Todos los abrazos olímpicos

Todas las experiencias olímpicas cuentan la misma historia. La del olimpismo. Una filosofía que exalta cuerpo, voluntad y espíritu. Un estilo de vida basado en la alegría del esfuerzo, el buen ejemplo, la responsabilidad social y el respeto por la ética fundamental.


Por eso todos los abrazos olímpicos son el mismo.


El abrazo de Tamberi y Barshim para compartir el oro de altura ha dado la vuelta al mundo, pero no es nuevo. Es el mismo que el de Cooke y Gilbert, 113 años antes, para compartirlo en pértiga. El mismo con el que un atleta de la Alemania nazi explica a Owens cómo ganar su cuarto oro en Berlín. O el mismo con el que Rojas y Peleteiro celebran en el foso un récord mundial que parece de todos, porque en todos esos abrazos, el verdadero salto lo da la humanidad.


El abrazo de las gimnastas estadounidenses en torno a su líder para protegerla de los focos es el mismo que el de Redmond y su padre en Barcelona, intentando llegar a meta con la corva hecha añicos. Para recordarle al mundo que estar destrozado por dentro es tan imposibilitante como estarlo por fuera.


El abrazo de Hamblin y D´Agostino para terminar los 5.000 de Río es el mismo con el que los griegos empujan a Lima en la maratón, tras ser frenado por un sacerdote. Porque están por encima de banderas o religiones.


El abrazo de Cornelissen a su caballo es el mismo que el de Lemieux a los singapurenses en Seúl. La amazona abandona al notar que al equino le sube la fiebre mientras que el canadiense renuncia, gira su velero y salva a sus rivales de un naufragio. Porque también enseña prioridades.


El abrazo del equipo de refugiados a los perseguidos es el mismo que el de Turquía a Suleymanoglu.
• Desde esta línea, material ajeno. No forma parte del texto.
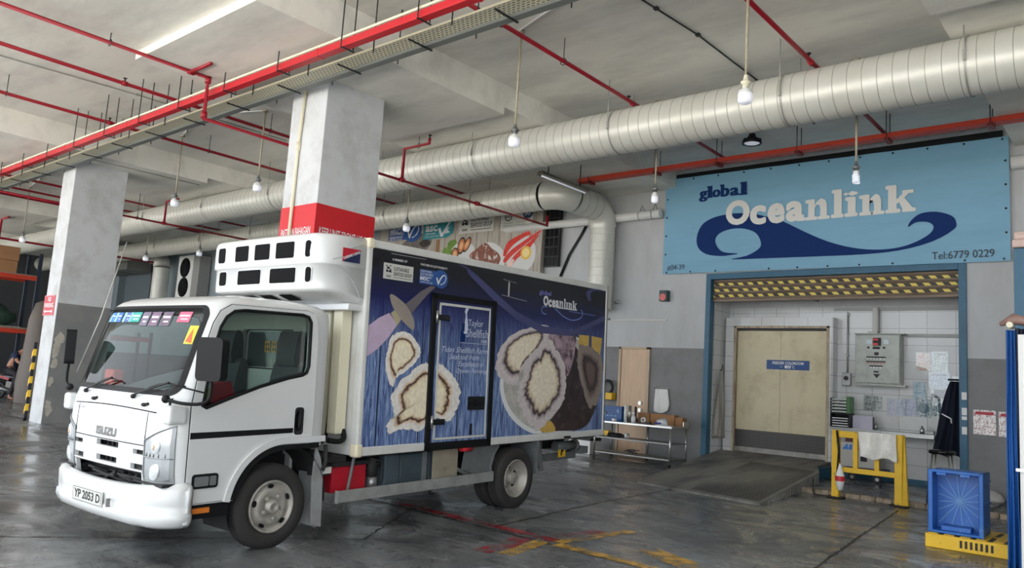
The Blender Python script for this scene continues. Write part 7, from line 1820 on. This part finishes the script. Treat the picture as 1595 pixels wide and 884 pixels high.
def shell_material(name, flesh, flesh2, ringc, rim, rim2, s0=0.50, s1=0.66, s2=0.80):
    """ring picture: u of the UV map is the radius fraction"""
    m = bpy.data.materials.new(name); m.use_nodes = True
    N = m.node_tree.nodes; L = m.node_tree.links; bb = N['Principled BSDF']; bb.inputs['Roughness'].default_value = 0.3
    at = N.new('ShaderNodeAttribute'); at.attribute_name = 'rad'
    tc = N.new('ShaderNodeTexCoord')
    n = N.new('ShaderNodeTexNoise'); n.inputs['Scale'].default_value = 4; n.inputs['Detail'].default_value = 8; n.inputs['Roughness'].default_value = 0.7; n.inputs['Distortion'].default_value = 0.5; L.new(tc.outputs['Object'], n.inputs['Vector'])
    mm = N.new('ShaderNodeMath'); mm.operation = 'MULTIPLY_ADD'; mm.inputs[1].default_value = 0.34; mm.inputs[2].default_value = -0.17; L.new(n.outputs[0], mm.inputs[0])
    ad = N.new('ShaderNodeMath'); ad.operation = 'ADD'; L.new(at.outputs['Fac'], ad.inputs[0]); L.new(mm.outputs[0], ad.inputs[1])
    r = N.new('ShaderNodeValToRGB'); L.new(ad.outputs[0], r.inputs[0]); e_ = r.color_ramp.elements
    e_[0].position = 0.0; e_[0].color = (*lin(flesh), 1); e_[1].position = 1.0; e_[1].color = (*lin(rim), 1)
    for p_, c_ in ((s0, flesh), (s0+0.09, flesh2), (s1, ringc), (s1+0.035, ringc), (s1+0.07, rim2), (s2+0.02, rim)):
        q = e_.new(p_); q.color = (*lin(c_), 1)
    n2 = N.new('ShaderNodeTexNoise'); n2.inputs['Scale'].default_value = 22; n2.inputs['Detail'].default_value = 6; L.new(tc.outputs['Object'], n2.inputs['Vector'])
    r2_ = N.new('ShaderNodeValToRGB'); L.new(n2.outputs[0], r2_.inputs[0]); r2_.color_ramp.elements[0].position = 0.35; r2_.color_ramp.elements[0].color = (0.80,0.78,0.76,1); r2_.color_ramp.elements[1].position = 0.6; r2_.color_ramp.elements[1].color = (1,1,1,1)
    x = N.new('ShaderNodeMix'); x.data_type = 'RGBA'; x.blend_type = 'MULTIPLY'; x.inputs['Factor'].default_value = 0.8; L.new(r.outputs[0], x.inputs['A']); L.new(r2_.outputs[0], x.inputs['B'])
    L.new(x.outputs['Result'], bb.inputs['Base Color'])
    return m
def shell(name, pts, m, d, parent, jag=0.02, cent=None, seed=1, clip=None):
    rnd = random.Random(seed); P = smooth_poly(pts, 6); n = len(P)
    cx, cy = cent if cent else (sum(p[0] for p in P)/n, sum(p[1] for p in P)/n)
    P = [(x+(x-cx)*rnd.uniform(-jag, jag)*2, y+(y-cy)*rnd.uniform(-jag, jag)*2) for x, y in P]
    K = 8; vs = []; rad = []; fs = []
    for j in range(K+1):
        t_ = j/K
        for x, y in P: vs.append((cx+(x-cx)*t_, cy+(y-cy)*t_)); rad.append(t_)
    for j in range(K):
        for k in range(n): k2 = (k+1) % n; fs.append((j*n+k, j*n+k2, (j+1)*n+k2, (j+1)*n+k))
    b = MB(m)
    if clip: vs = [clip(*q) for q in vs]
    for x, y in vs: b.v.append((x, 0.003-d, y))
    for f in fs: b.face(list(f), False)
    me = bpy.data.meshes.new(name); me.from_pydata(b.v, [], b.f); me.materials.append(m)
    a = me.attributes.new('rad', 'FLOAT', 'POINT'); a.data.foreach_set('value', rad)
    me.update(); o = bpy.data.objects.new(name, me); COL.objects.link(o); o.parent = parent
    return o
OYA = [(1.60,2.06),(1.72,2.01),(1.84,1.87),(1.79,1.76),(1.64,1.64),(1.49,1.56),(1.45,1.47),(1.38,1.55),(1.32,1.71),(1.35,1.87),(1.39,2.0),(1.49,2.05)]
OYB = [(1.99,1.74),(2.15,1.73),(2.28,1.67),(2.42,1.57),(2.51,1.43),(2.50,1.29),(2.44,1.17),(2.36,1.08),(2.12,1.12),(1.91,0.99),(1.64,1.02),(1.44,0.97),(1.40,1.08),(1.50,1.17),(1.44,1.32),(1.50,1.47),(1.70,1.62),(1.83,1.70)]
M_OY1 = shell_material('oyster_print', (250,240,212), (240,222,186), (86,50,40), (240,236,230), (222,196,164))
M_OY2 = shell_material('oyster_print_grey', (246,236,214), (222,204,176), (70,56,62), (216,208,208), (168,152,156))
M_OY3 = shell_material('closed_oyster_print', (110,92,88), (84,66,64), (62,50,52), (150,136,128), (96,80,78), 0.3, 0.5, 0.75)
b = MB(mat('plate_shadow_print', (190,188,184), 0.3)); PL = [(4.47+1.20*math.cos(a), 1.53+0.72*math.sin(a)) for a in [k*PI/32 for k in range(64)]]
PLc = [(min(max(x,3.2),5.725), max(y,0.86)) for x, y in PL]
b.m(mat('plate_white_print', (226,228,228), 0.3)); b.flat(PLc, GF, 0.001); b.m(mat('plate_inner_print', (176,174,168), 0.3, var=0.2, vscale=5, dirt=(220,216,206), dirt_amt=0.7, dscale=7)); b.flat([(min(x,5.70), max(y,0.87)) for x, y in [(4.47+1.13*math.cos(a), 1.55+0.68*math.sin(a)) for a in [k*PI/32 for k in range(64)]]], GF, 0.0015)
b.m(mat('dark_shell_wrap', (50,38,42), 0.3, var=0.6, vscale=5, dirt=(128,108,112), dirt_amt=0.8, dscale=7, dcut=(0.56,0.68))); b.flat(smooth_poly([(4.40,2.10),(4.75,2.12),(5.03,1.98),(5.25,1.60),(5.55,1.30),(5.45,1.05),(5.16,0.88),(4.45,0.88),(4.21,0.90),(4.67,1.27),(4.60,1.72)],4), GF, 0.002)
b.m(mat('mauve_shell_wrap', (168,146,156), 0.3, var=0.4, vscale=5, dirt=(76,52,60), dirt_amt=0.95, dscale=4, dcut=(0.46,0.58))); b.flat(smooth_poly([(4.25,2.22),(4.60,2.26),(4.94,2.24),(4.90,1.86),(4.75,1.62),(4.60,1.88),(4.42,2.02)],4), GF, 0.0025)
b.m(mat('lemon_wrap', (206,170,84), 0.3, var=0.15, vscale=8)); b.flat([(5.02,2.22),(5.30,2.22),(5.28,1.9),(5.04,1.9)], GF, 0.0022); b.flat([(5.36,2.22),(5.66,2.20),(5.60,1.85),(5.38,1.9)], GF, 0.0022); b.flat(smooth_poly([(4.22,0.98),(4.40,1.02),(4.52,0.88),(4.20,0.88)],3), GF, 0.0030)
b.build('plate_print', pic)
shell('oyster_print', [(3.21,1.91),(3.47,2.13),(3.94,2.27),(4.29,2.27),(4.14,2.0),(3.85,1.80),(3.67,1.65),(3.60,1.49),(3.38,1.54),(3.19,1.66)], M_OY2, 0.0028, pic, 0.02, (3.75,1.98), 3)
shell('oyster_print', [(4.27,2.14),(4.47,1.99),(4.68,1.77),(4.72,1.52),(4.69,1.27),(4.44,1.08),(4.17,0.92),(3.93,1.0),(3.72,1.18),(3.62,1.41),(3.72,1.57),(3.80,1.83),(4.05,1.99)], M_OY2, 0.0040, pic, 0.03, (4.22,1.55), 4)
shell('oyster_print', [(5.03,2.03),(5.22,2.08),(5.53,2.0),(5.68,1.86),(5.70,1.53),(5.57,1.25),(5.35,1.20),(5.17,1.46),(5.02,1.75)], M_OY3, 0.0035, pic, 0.03, None, 5)
shell('oyster_print', OYA, M_OY1, 0.0025, pic, 0.02, (1.56,1.82), 6)
shell('oyster_print', OYB, M_OY1, 0.0025, pic, 0.02, (1.95,1.36), 7, clip=lambda x, y: (min(x, 1.974), y))
b = MB(mat('knife_handle_print', (196,176,204), 0.3, var=0.06, vscale=4, dirt=(170,150,150), dirt_amt=0.5, dscale=5)); b.flat([(1.063,2.10),(1.20,2.19),(1.34,2.25),(1.46,2.13),(1.36,2.0),(1.20,1.86),(1.063,1.78)], GF, 0.003)
b.m(mat('brass_print', (196,184,150), 0.2, metal=0.3)); b.flat([(1.36,2.25),(1.45,2.31),(1.54,2.22),(1.46,2.12)], GF, 0.0032); b.m(mat('steel_print', (104,98,104), 0.25)); b.flat([(1.52,2.33),(1.80,2.53),(1.94,2.60),(2.03,2.60),(1.90,2.50),(1.66,2.26)], GF, 0.0034)
b.m(mat('guard_print', (150,140,132), 0.25, var=0.1, vscale=4)); b.flat(smooth_poly([(1.34,2.45),(1.41,2.44),(1.57,2.36),(1.67,2.26),(1.72,2.17),(1.71,2.09),(1.63,2.12),(1.51,2.2),(1.39,2.31),(1.34,2.4)],3), GF, 0.0038)
b.build('oyster_knife_print', pic)
b = MB(mat('swoosh_print', (66,70,116), 0.3)); b.flat([(2.37,2.905),(2.7,2.83),(3.1,2.64),(3.53,2.44),(4.12,2.29),(4.86,2.27),(5.725,2.55),(5.725,2.47),(4.86,2.19),(4.12,2.19),(3.53,2.34),(3.07,2.54),(2.59,2.80),(2.50,2.905)], GF, 0.0045)
b.flat(smooth_poly([(5.7,2.90),(5.48,2.90),(5.30,2.85),(5.31,2.74),(5.24,2.73),(5.17,2.84),(5.35,2.915),(5.70,2.915)],2), GF, 0.0045); b.build('swoosh_print', pic)
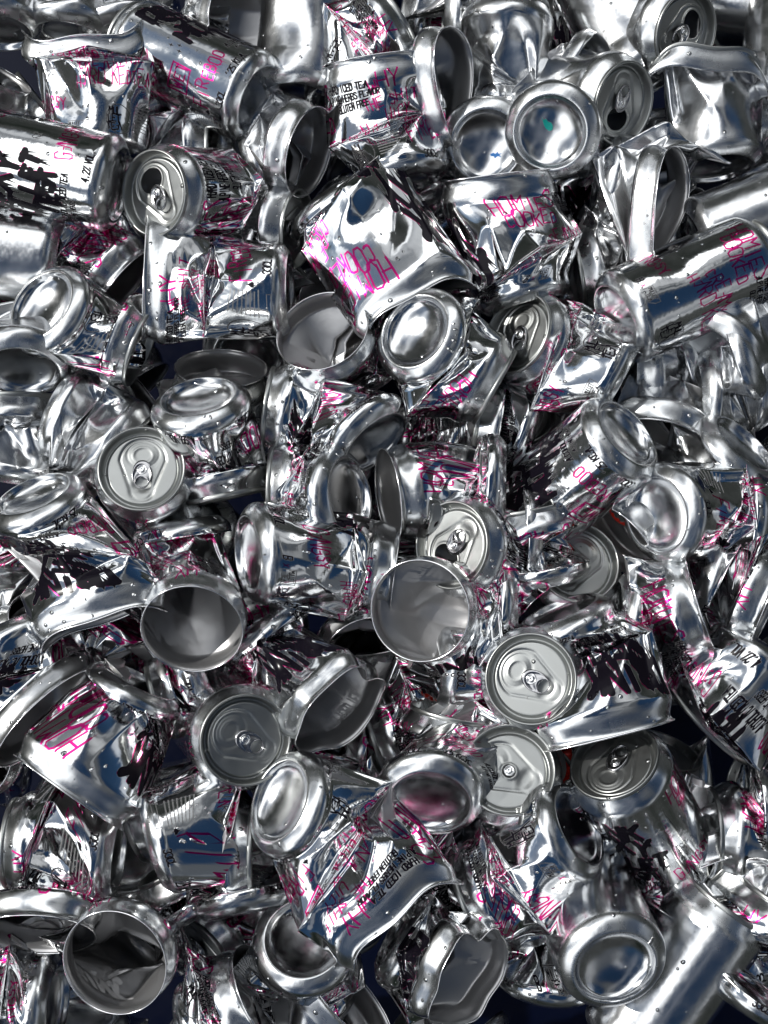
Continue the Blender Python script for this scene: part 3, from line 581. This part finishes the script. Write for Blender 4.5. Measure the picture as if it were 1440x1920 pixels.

Que el de Estados Unidos a Comaneci. Que el de Polonia a Tsimanouskaya. El mismo que el del equipo unificado a las repúblicas soviéticas en el 92. El mismo que se dan las dos Coreas bajo la misma bandera en Pyeongchang.


Todos los abrazos olímpicos nos enseñan algo nuevo, que al mismo tiempo es lo mismo y todo.


Hay quien dice que no se trata de esto. Que el olimpismo son cuatro años de renuncias para demostrar quién llega más lejos, más alto y más fuerte.


Nos han enseñado que ser el primero es más importante que tender una mano. Y la deriva nos ha mostrado que no es lo correcto. La ambición desmedida de unos pocos ha creado un mundo de injusticias en el que unos algunos ganan y la mayoría sobreviven.


Coubertin selló el olimpismo con un abrazo con el káiser Guillermo. Y dijo que «lo más importante es participar, porque lo esencial en la vida no es lograr el éxito sino esforzarse por conseguirlo».

Nadie puede negarle el esfuerzo a quien dedica una vida a su sueño.


Nadie puede robarle el espíritu a quien abraza a su rival.